Retired Col. Larry Wortzel asserts in his paper that the burden of defending against the new threat posed “by what appear to be maneuvering, hypersonic warheads orbiting in space” belongs to the Army Space and Missile Defense Command.
“This test by China has direct influence on the Army because the [command] is responsible for detecting strategic attacks and protecting the U.S. homeland,” Wortzel writes in “Hypersonic Weapons Development in China, Russia and the United States: Implications for American Security Policy,” a paper published by the Association of the U.S. Army as part of its Land Warfare series.
SMDC defense systems, he writes, “are deployed to intercept ballistic missile warheads from only one direction, using a polar, or arctic, approach.”
Another SMDC mission is to enhance deterrence and detection of strategic attacks, and the hypersonic threat, he writes, “is not only from China; Russia has successfully tested a naval hypersonic missile, the Zircon, and North Korea claims to have tested a hypersonic missile.”

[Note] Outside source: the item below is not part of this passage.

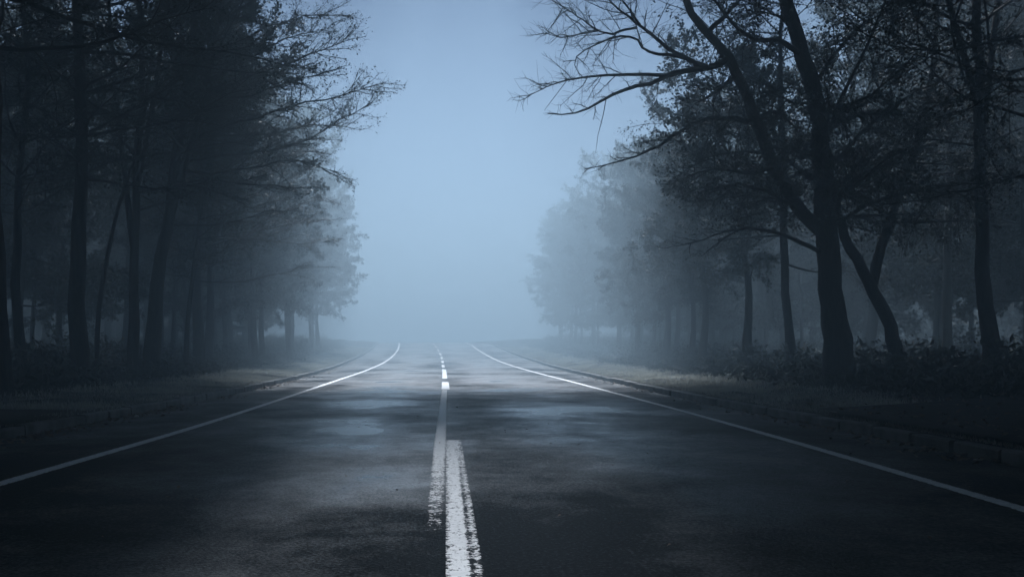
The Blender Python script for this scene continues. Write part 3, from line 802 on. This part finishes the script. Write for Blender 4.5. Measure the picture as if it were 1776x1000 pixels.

The method used by China’s missile to attack the target “would be capable of evading fixed U.S. defenses by avoiding the expected polar ballistic trajectory that the U.S. defenses are designed to intercept.”

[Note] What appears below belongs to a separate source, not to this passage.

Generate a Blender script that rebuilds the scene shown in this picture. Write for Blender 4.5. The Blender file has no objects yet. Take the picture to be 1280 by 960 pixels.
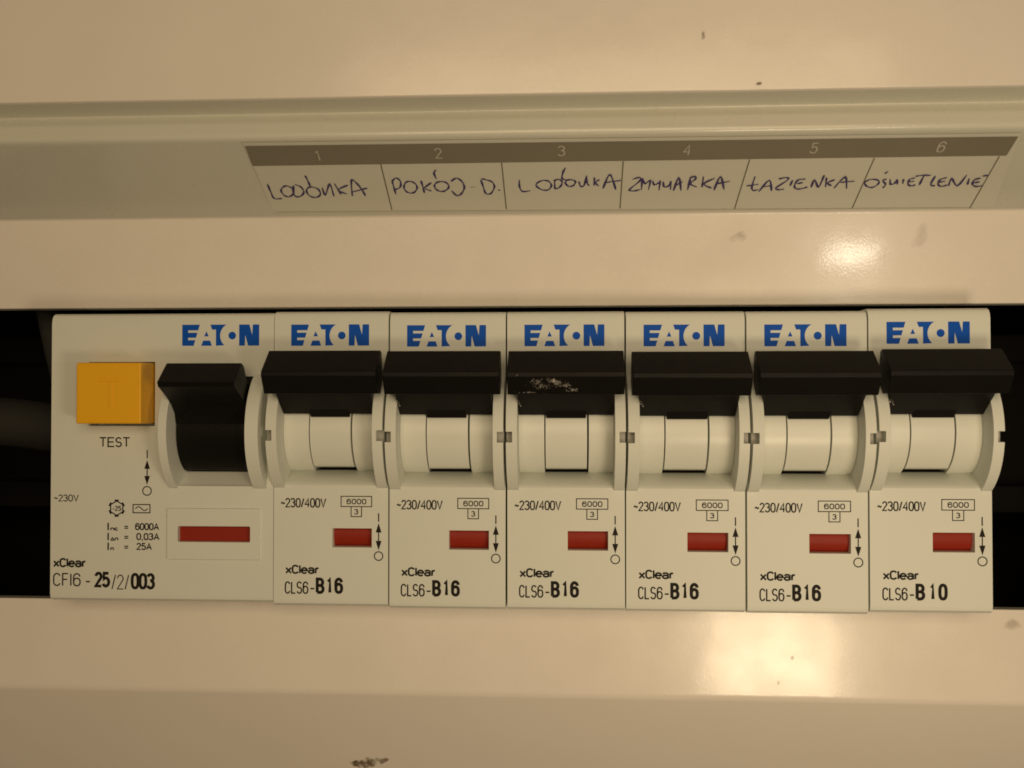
import bpy, bmesh, math, random
from mathutils import Vector, Matrix
random.seed(7)
SC = bpy.context.scene
COL = SC.collection
# ------------------------------------------------------------------ units
# lengths below are written in hundredths of a scene unit (one = 0.117 mm):
# X to the right, Y down, D towards the viewer; breaker faces are at D = 0
SC.unit_settings.system = 'METRIC'
SC.unit_settings.scale_length = 0.0117
def P(X, Y, D): return Vector((X/100, -D/100, -Y/100))
F = 1232.0
TH, PH = math.radians(3.25), math.atan(20/F)

# ------------------------------------------------------------------ camera
cd = bpy.data.cameras.new('camera'); cam = bpy.data.objects.new('camera', cd); COL.objects.link(cam)
cd.sensor_width = 36; cd.lens = F/1280*36; cd.clip_start = 0.1; cd.clip_end = 200
cam.location = (0, -F/100, 0)
cam.rotation_euler = (math.radians(90)+PH, 0, TH)
cd.dof.use_dof = True; cd.dof.focus_distance = 12.35; cd.dof.aperture_fstop = 0.30
SC.camera = cam

# ------------------------------------------------------------------ light
w = bpy.data.worlds.new('World'); SC.world = w; w.use_nodes = True
wn = w.node_tree.nodes['Background']
wn.inputs[0].default_value = (1.0, 0.735, 0.45, 1); wn.inputs[1].default_value = 0.10
def area(name, loc, target, sx, sy, power, color):
    l = bpy.data.lights.new(name, 'AREA'); l.shape = 'RECTANGLE'; l.size = sx; l.size_y = sy
    l.energy = power; l.color = color
    o = bpy.data.objects.new(name, l); COL.objects.link(o); o.location = loc
    o.rotation_euler = (Vector(target)-Vector(loc)).to_track_quat('-Z', 'Y').to_euler()
    return o
area('key_lamp', P(655, 38, 970), P(300, -100, 0), 1.0, .5, 60, (1.0, 0.86, 0.66))
area('side_lamp', P(475, 405, 1030), P(100, 100, 0), 2.9, 2.5, 320, (1.0, 0.78, 0.50))
area('room_lamp', P(200, -600, 3200), P(0, 0, 0), 22, 15, 3250, (1.0, 0.76, 0.46))
SC.view_settings.view_transform = 'Standard'; SC.view_settings.look = 'None'
SC.view_settings.gamma = 1; SC.view_settings.exposure = 0.16
SC.render.engine = 'CYCLES'
SC.cycles.pixel_filter_type = 'BLACKMAN_HARRIS'; SC.cycles.filter_width = 1.75

# ------------------------------------------------------------------ photo measurements -> surface points
Fv = Vector((-math.sin(TH)*math.cos(PH), math.cos(TH)*math.cos(PH), math.sin(PH)))
Rv = Vector((math.cos(TH), math.sin(TH), 0)); Uv = Rv.cross(Fv)
C0 = Vector((0, -F/100, 0))
def ray(x, y): return Fv + Rv*((x-640)/F) + Uv*((480-y)/F)
def inv(x, y, D=0.0):
    r = ray(x, y); t = (-D/100 - C0.y)/r.y; p = C0 + r*t
    return (p.x*100, -p.z*100)
# the slanted label channel: a plane through these two (Y, D) lines
SY0, SD0, SY1, SD1 = -306.0, 74.0, -240.6, -46.0
SL = math.hypot(SY1-SY0, SD1-SD0)
def SP(u, v, h=0.0):        # u along X, v down the slope, h above it
    a = v/SL; nY, nD = -(SD1-SD0)/SL, (SY1-SY0)/SL
    return P(u, SY0+(SY1-SY0)*a+nY*h, SD0+(SD1-SD0)*a+nD*h)
def sinv(x, y):
    p0 = SP(0, 0); n = SP(0, 0, 1)-p0; r = ray(x, y)
    t = (p0-C0).dot(n)/r.dot(n); p = C0+r*t
    Y = -p.z*100; return (p.x*100, (Y-SY0)/(SY1-SY0)*SL)

# ------------------------------------------------------------------ materials
def mat(name, col, rough=0.4, coat=0.0, bump=0.0, bscale=40, var=0.04, vscale=3, spec=0.5, metal=0.0, coarse=0.0, rvar=0.0, sss=0.0):
    m = bpy.data.materials.new(name); m.use_nodes = True; nt = m.node_tree; N = nt.nodes; L = nt.links
    b = N['Principled BSDF']
    tc = N.new('ShaderNodeTexCoord')
    n = N.new('ShaderNodeTexNoise'); n.inputs['Scale'].default_value = vscale; n.inputs['Detail'].default_value = 6
    L.new(tc.outputs['Object'], n.inputs['Vector'])
    mx = N.new('ShaderNodeMix'); mx.data_type = 'RGBA'
    mx.inputs[6].default_value = (*[c*(1-var) for c in col], 1)
    mx.inputs[7].default_value = (*[min(1, c*(1+var)) for c in col], 1)
    L.new(n.outputs['Fac'], mx.inputs[0]); L.new(mx.outputs[2], b.inputs['Base Color'])
    b.inputs['Roughness'].default_value = rough; b.inputs['Coat Weight'].default_value = coat
    b.inputs['Coat Roughness'].default_value = 0.11
    b.inputs['Specular IOR Level'].default_value = spec; b.inputs['Metallic'].default_value = metal
    if rvar:
        n3 = N.new('ShaderNodeTexNoise'); n3.inputs['Scale'].default_value = 1.7; n3.inputs['Detail'].default_value = 9
        L.new(tc.outputs['Object'], n3.inputs['Vector'])
        mr = N.new('ShaderNodeMapRange'); mr.inputs['From Min'].default_value = .35; mr.inputs['From Max'].default_value = .7
        mr.inputs['To Min'].default_value = rough-rvar; mr.inputs['To Max'].default_value = rough+rvar
        L.new(n3.outputs['Fac'], mr.inputs['Value']); L.new(mr.outputs[0], b.inputs['Roughness'])
    if bump:
        n2 = N.new('ShaderNodeTexNoise'); n2.inputs['Scale'].default_value = bscale; n2.inputs['Detail'].default_value = 3
        L.new(tc.outputs['Object'], n2.inputs['Vector'])
        bp = N.new('ShaderNodeBump'); bp.inputs['Strength'].default_value = bump; bp.inputs['Distance'].default_value = 0.01
        L.new(n2.outputs['Fac'], bp.inputs['Height'])
        last = bp
        if coarse:
            n4 = N.new('ShaderNodeTexNoise'); n4.inputs['Scale'].default_value = 0.9; n4.inputs['Detail'].default_value = 2
            L.new(tc.outputs['Object'], n4.inputs['Vector'])
            b2 = N.new('ShaderNodeBump'); b2.inputs['Strength'].default_value = coarse; b2.inputs['Distance'].default_value = 0.05
            L.new(n4.outputs['Fac'], b2.inputs['Height']); L.new(bp.outputs[0], b2.inputs['Normal']); last = b2
        L.new(last.outputs[0], b.inputs['Normal']); L.new(last.outputs[0], b.inputs['Coat Normal'])
    return m
M = dict(
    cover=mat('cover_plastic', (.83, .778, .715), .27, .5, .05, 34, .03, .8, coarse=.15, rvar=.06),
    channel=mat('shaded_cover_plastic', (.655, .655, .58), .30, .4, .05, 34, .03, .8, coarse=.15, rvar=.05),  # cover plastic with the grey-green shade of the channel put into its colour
    body=mat('breaker_plastic', (.71, .735, .68), .5, 0, .12, 60, .025, 1.5),
    drum=mat('drum_plastic', (.76, .785, .725), .33, 0, .06, 60, .02, 2),
    black=mat('black_plastic', (.006, .0052, .0045), .42, 0, .25, 45, .15, 3, rvar=.06, spec=.13),
    orange=mat('orange_plastic', (.88, .455, .004), .40, 0, .10, 50, .03, 2),
    red=mat('red_plastic', (.285, .022, .009), .5, 0, .05, 40, .08, 3, spec=.22),
    grey=mat('notch_grey', (.33, .32, .29), .5),
    ink=mat('black_ink', (.018, .015, .012), .6, var=.1, spec=.12),
    blue=mat('blue_ink', (.003, .088, .52), .5, var=.06, spec=.12),
    pen=mat('pen_ink', (.050, .032, .15), .5, var=.25, vscale=12),
    band=mat('band_print', (.225, .205, .155), .40, .1, var=.05, vscale=2),
    hairline=mat('label_hairline', (.42, .39, .31), .5),
    line=mat('label_line', (.17, .15, .105), .5),
    digit=mat('label_digit', (.60, .57, .48), .5),
    paper=mat('label_paper', (.685, .68, .60), .32, .4, .05, 30, .02, 1),
    dark=mat('interior_dark', (.005, .0042, .0035), .85, spec=.1),
    cable=mat('cable_sheath', (.022, .021, .017), .8),
    steel=mat('rail_steel', (.009, .0085, .007), .8, spec=.1),
    slot=mat('slot_shade', (.015, .013, .011), .8),  # near-black colour standing in for shade inside the drum slits
    dust=mat('plaster', (.70, .66, .58), .9, var=.2, vscale=30),
)
def stain_mat(name, col, strength, scale):
    m = bpy.data.materials.new(name); m.use_nodes = True; nt = m.node_tree; N = nt.nodes; L = nt.links
    b = N['Principled BSDF']; b.inputs['Base Color'].default_value = (*col, 1); b.inputs['Roughness'].default_value = .8
    tc = N.new('ShaderNodeTexCoord'); n = N.new('ShaderNodeTexNoise'); n.inputs['Scale'].default_value = scale; n.inputs['Detail'].default_value = 8
    L.new(tc.outputs['Object'], n.inputs['Vector'])
    mp = N.new('ShaderNodeVectorMath'); mp.operation = 'MULTIPLY_ADD'; mp.inputs[1].default_value = (2, 2, 2); mp.inputs[2].default_value = (-1, -1, -1)
    L.new(tc.outputs['Generated'], mp.inputs[0])
    sx = N.new('ShaderNodeSeparateXYZ'); L.new(mp.outputs[0], sx.inputs[0])
    cx = N.new('ShaderNodeCombineXYZ'); L.new(sx.outputs[0], cx.inputs[0]); L.new(sx.outputs[2], cx.inputs[2])
    le = N.new('ShaderNodeVectorMath'); le.operation = 'LENGTH'; L.new(cx.outputs[0], le.inputs[0])
    s = N.new('ShaderNodeMath'); s.operation = 'SUBTRACT'; s.inputs[0].default_value = 1; L.new(le.outputs['Value'], s.inputs[1])
    a = N.new('ShaderNodeMath'); a.operation = 'MULTIPLY_ADD'; L.new(n.outputs['Fac'], a.inputs[0]); a.inputs[1].default_value = 4.6; a.inputs[2].default_value = -2.3
    ad = N.new('ShaderNodeMath'); ad.operation = 'ADD'; L.new(a.outputs[0], ad.inputs[0]); L.new(s.outputs[0], ad.inputs[1])
    mr = N.new('ShaderNodeMapRange'); mr.inputs['From Min'].default_value = .15; mr.inputs['From Max'].default_value = .85; mr.inputs['To Max'].default_value = strength
    L.new(ad.outputs[0], mr.inputs['Value']); L.new(mr.outputs[0], b.inputs['Alpha'])
    return m
ST_SOFT = stain_mat('soft_scuff', (.36, .29, .21), .26, 4.5)
ST_FAINT = stain_mat('faint_scuff', (.40, .33, .25), .13, 4.5)
ST_DIRT = stain_mat('brown_dirt', (.16, .10, .045), .75, 7)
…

In his paper, Wortzel cites an Oct. 16, 2021, Financial Times article that reported the August 2021 Chinese missile test and quoted U.S. intelligence officials as having been “surprised” by the event.

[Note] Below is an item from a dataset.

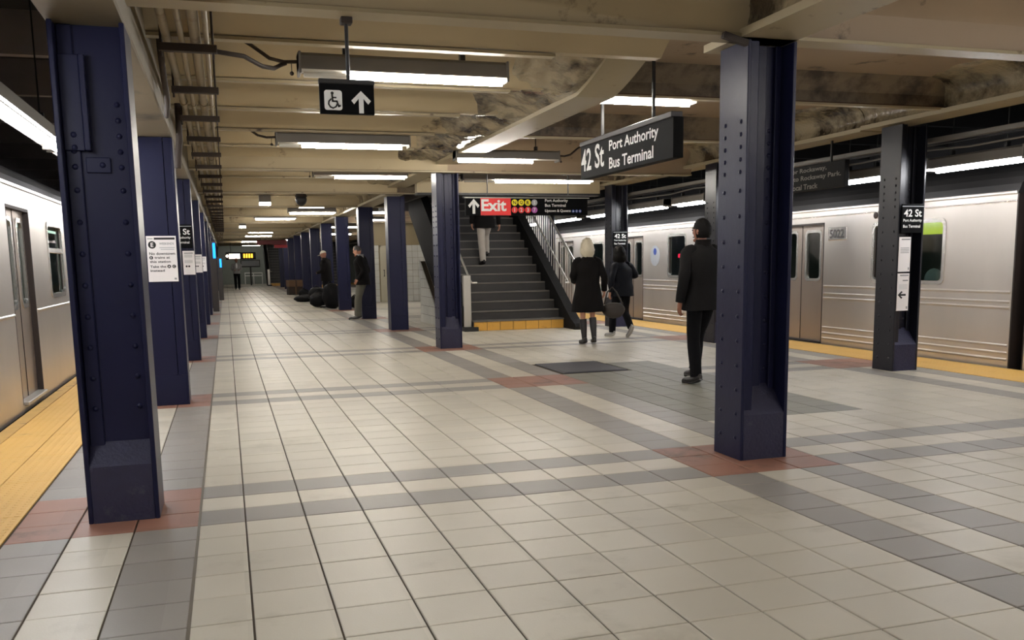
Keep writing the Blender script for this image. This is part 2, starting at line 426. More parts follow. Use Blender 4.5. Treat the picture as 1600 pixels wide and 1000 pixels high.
# ------------------------------------------------------------------ tunnel shell
struct('wall_left', B().box(-5.9, -5.7, -7, 72, -1.4, 4.3), M_SOOT)
struct('wall_right', B().box(13.0, 13.2, -7, 72, -1.4, 4.3), M_SOOT)
struct('wall_back', B().box(-5.9, 13.2, -7.2, -7.0, -1.4, 4.3), M_CREAM)
struct('wall_end', B().box(-5.9, 13.2, 71.0, 71.2, -1.4, 4.3), M_GWALL)
struct('ground_track', B().box(-5.9, 13.2, -7, 72, -1.5, -1.3), M_SOOT)
tb = B()
for x in (-2.75, -4.15, 9.65, 11.1): tb.box(x - .04, x + .04, -7, 71, -1.3, -1.12)
struct('trim_1', tb, M_STEELD)
ceil_b = B()
ZS = 3.20
HX0, HX1, HY0, HY1 = 4.25, 6.95, 17.75, 25.5          # stairwell opening
def slab(b, x0, x1, y0, y1, mi=0): b.box(x0, x1, y0, y1, ZS, ZS + 0.12, mi)
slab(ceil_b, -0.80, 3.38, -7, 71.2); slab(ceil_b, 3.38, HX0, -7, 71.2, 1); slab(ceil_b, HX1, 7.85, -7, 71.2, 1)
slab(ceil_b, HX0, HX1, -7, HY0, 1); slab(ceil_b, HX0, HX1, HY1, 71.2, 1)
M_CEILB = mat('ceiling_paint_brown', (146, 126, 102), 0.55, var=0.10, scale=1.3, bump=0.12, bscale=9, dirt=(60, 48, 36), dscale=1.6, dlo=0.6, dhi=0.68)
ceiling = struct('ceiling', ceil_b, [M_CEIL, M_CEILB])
sb = B().box(-5.9, -0.80, -7, 72, 3.75, 3.9).box(7.85, 13.2, -7, 72, 3.75, 3.9)
sb.obj('track_roof', M_SOOT, ceiling)
y = 1.0; 
while y < 60:
    for (p, q) in ((-5.7, -0.8), (7.85, 13.0)):
        B().box(p, q, y, y + .12, 3.35, 3.75).obj('track_beam', M_TBEAM if p < 0 else M_SOOT, ceiling)
    y += 1.463 * 1.5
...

“Why U.S. officials were so surprised by the test is a little bit of a mystery,” Wortzel writes. “China has been working on these missiles for decades, and the United States knew it.”
Wortzel deems as “remarkable” the fact that the warhead was launched into orbit, orbited Earth and reentered the atmosphere, “approaching its target at hypersonic speed. Such a weapon would be capable of carrying a nuclear warhead.”
Though China “missed its target by a wide margin,” he writes, the test demonstrated that China is “far ahead” of the U.S. in developing the capability. He notes that the U.S. has logged a “number of failures in developing hypersonic weapons.”
The U.S., according to Wortzel, “must succeed in developing its own hypersonic capabilities, and, if it is to maintain a counter-force strategy, the warhead has to be accurate. That means that the Army’s SMDC and the other services’ hypersonic missile programs need adequate funding, and the programs should be of high priority. Defenses alone are not enough to deter another nation from strategic attack.”
Programs to modernize the U.S. nuclear arsenal are critical to this deterrence, and that responsibility is not the Army’s. It is the responsibility of the Departments of Energy and Defense, Wortzel writes.